Ira Selwin : "Also, in case it was missed. Wells on their 3rd sheet of the day, Franklin on their 4th."
Victor Burek : "nexbank better"
Adam Quinones : "chart: http://www.mortgagenewsdaily.com/mortgage_rates/blog/215260.aspx"
Adam Quinones : "100-22 roll"
Chris Kopec : "Am I correct that the 4.0 is currently right about where it was prior to the monthly roll?"
Ira Selwin : "FAMC price change"
Victor Burek : "flag. .4 better"
Bill Clark : "Flagstar better"
Adam Quinones : "secondary was seen locking over the past 72 hours...they dont want you trying renegotiate...."
Adam Quinones : "1.45mln at 5pm vs. 1.48mln right now"
Erich Lowe : "Are volume levels equal to yesterday's selloff? "
Adam Quinones : "Greece would love to default and go back to the drachma so they could inflate their way out of the deficit."
Steven Bote : "SPM price improvement!"
Thomas Quann : "Sierra Reprice for the better .30"

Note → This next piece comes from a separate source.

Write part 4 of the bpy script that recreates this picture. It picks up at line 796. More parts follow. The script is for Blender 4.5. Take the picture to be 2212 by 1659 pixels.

Adam Quinones : "1220 on my charts VB...that is why we called 1270 a ledge."
Victor Burek : "whats there next level of suppport?"
Adam Quinones : "S&Ps at 1269"
Adam Quinones : "Plain and Simple: The revisiting of a long term technical level coincides with several other uncommon market dynamics, including the end of QE2, combining to create a perfect storm where rates are "on the ledge, poised for directional volatility. "
Adam Quinones : "http://www.mortgagenewsdaily.com/mortgage_rates/blog/215052.aspx"
Adam Quinones : "MG certainly called the volatility last week."
Adam Quinones : "(Reuters) - Greek Prime Minister George Papandreou told the head of the conservative opposition on Wednesday he would be willing to step down and make way for a national unity government, senior government sources said."
Jason York : "no, that is where he is pretty much stuck"
Tony Cardinal : "question: got a LP Relief loan...SE borrower...not WF held, its with Ocwen...anybody know how this guy can get help as he doesnt show enough income to qualify"
Ira Selwin : "Have you checked US Bank, or Sovereign?"
Ira Selwin : "We have a couple of local people here for commercial, as well as Jumbo. Otherwise we would use the non-conforming products with the majors"
Michael Kelleher : "anyone have any good banks for commercial lending or jumbo loans?"
Brent Borcherding : "I have a client with Wells, rate lock expired 13th and we were just going to re lock 14th...now he's .125 away...not much, but I'm gonna wait it out for him."